The New Farmer (TNF)

25 07 2011

“Have you grown cabbages before?” I asked The New Farmer.
“No”, he replied.
“Well, what type of soil will you be growing them on?”.
“Red”, replied TNF.
“Well, that’s good” I replied. “Heavy soils are much easier for hortiuclture”. “Have you taken a soil sample?” I continued hopefully. No he had not and he seemed a bit non-plussed as to what a soil sample actually was.

TNF had come into my office this morning having paid a deposit to for us to grow 35,000 cabbage seedlings for a hectare so I felt obliged to part with information, and who knows, the good word might get around and we certainly need the business right now.

“Tell me about the irrigation” he said as the “Brief Guide to Growing Cabbages” was printing from my computer.
“Right”, I thought, “this one is really clueless”, but I launched into a concise description of an over-head irrigation system. My knowledge of irrigation systems is a bit sketchy but next to his I was a veritable genius. I covered the principle of 100% overlapping patterns and touched on water replacement, emphasizing that cabbages must NEVER be stressed. I looked at TNF’s totally blank face and thought I should steer clear of Class A pans, evapotranspiration and crop factors – none of it rocket science but nevertheless necessary to grow a good crop of just about anything.

I emphasized that the 5 page guide I was giving him was just a very brief introduction and that there were BOOKS out there on the subject. TNF didn’t seem to be deterred and I didn’t want to put him off! My parting advice to him was to split the order into 2 parts 2 weeks apart so that he could get the system going a bit easier but the foreman told me later he wanted to press ahead with the full order as a one-off.

New Farmers are easily spotted in Zimbabwe. They often have town jobs so go out to the farm on the weekend in their de rigeur felt hats and twin cab pickup trucks. The farms are inevitably “acquired” from white commercial farmers and as such they don’t have to be viable straight away – they certainly aren’t paying off the banks for the land. They also seem to think that farming is easy, after all, the white commercial farmers made lots of money didn’t they? That of course is some way from the truth; a very small percentage of the whites did make good money but many did not and plenty went broke too. Nor is farming easy in Zimbabwe. Soils are not good (heavily weathered) by world standards and the climate is fickle so horticulture especially is a non-starter without a good irrigation system. The electricity supply is even more unreliable than the weather so diesel pumps are a necessity which makes the irrigation expensive. Horticulture is demanding anywhere in the world and definitely not a branch of agriculture one would want to “have a go” at.

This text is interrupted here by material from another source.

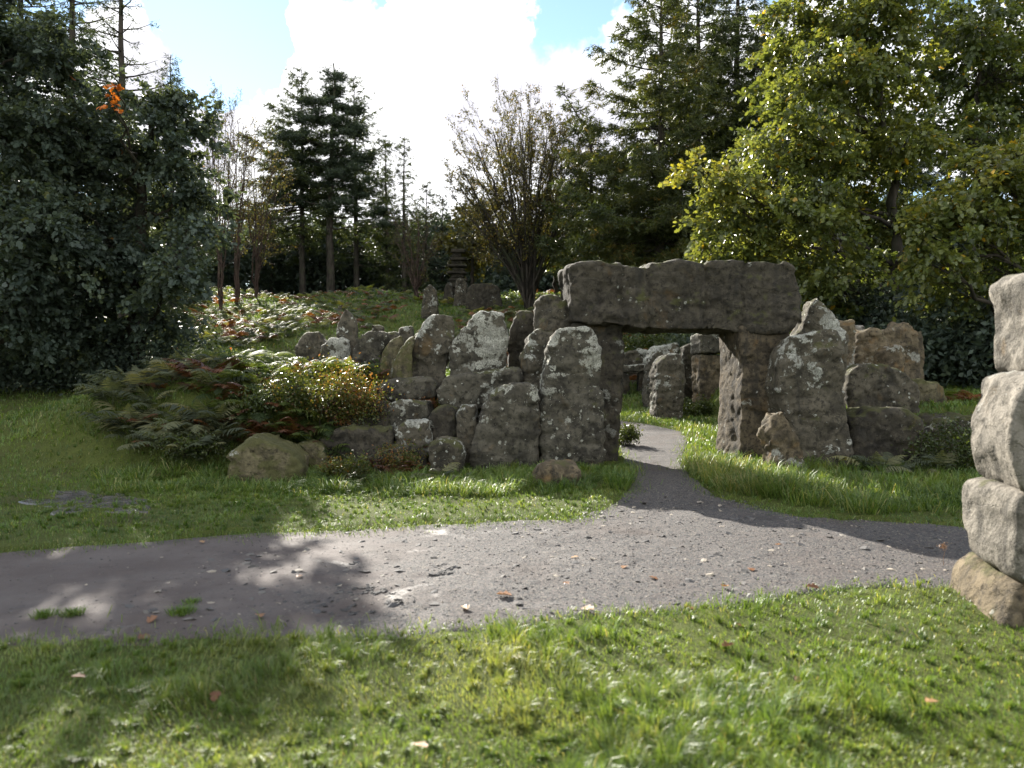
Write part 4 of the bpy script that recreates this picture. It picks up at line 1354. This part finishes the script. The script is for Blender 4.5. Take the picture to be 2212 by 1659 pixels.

Especially in Zimbabwe!

I recommended to TNF that he go next door to the research farm and have a look at their irrigation system but he did not seem over enthusiastic. Maybe he was not the enthusiastic sort or maybe he thought he could work it out for himself. I doubt he will be back for a second crop.



2 responses

29 07 2011
Big Blister

Makes my job look so easy!

30 07 2011

I always try to give good advice in the hope of gaining a long term customer who just might turn into a good farmer. I do sometimes have to quiet my conscience when I know they have got a farm by less than honest means! In this case good advice might have been “Don’t waste your money and my time” but like I said, I do need the money right now!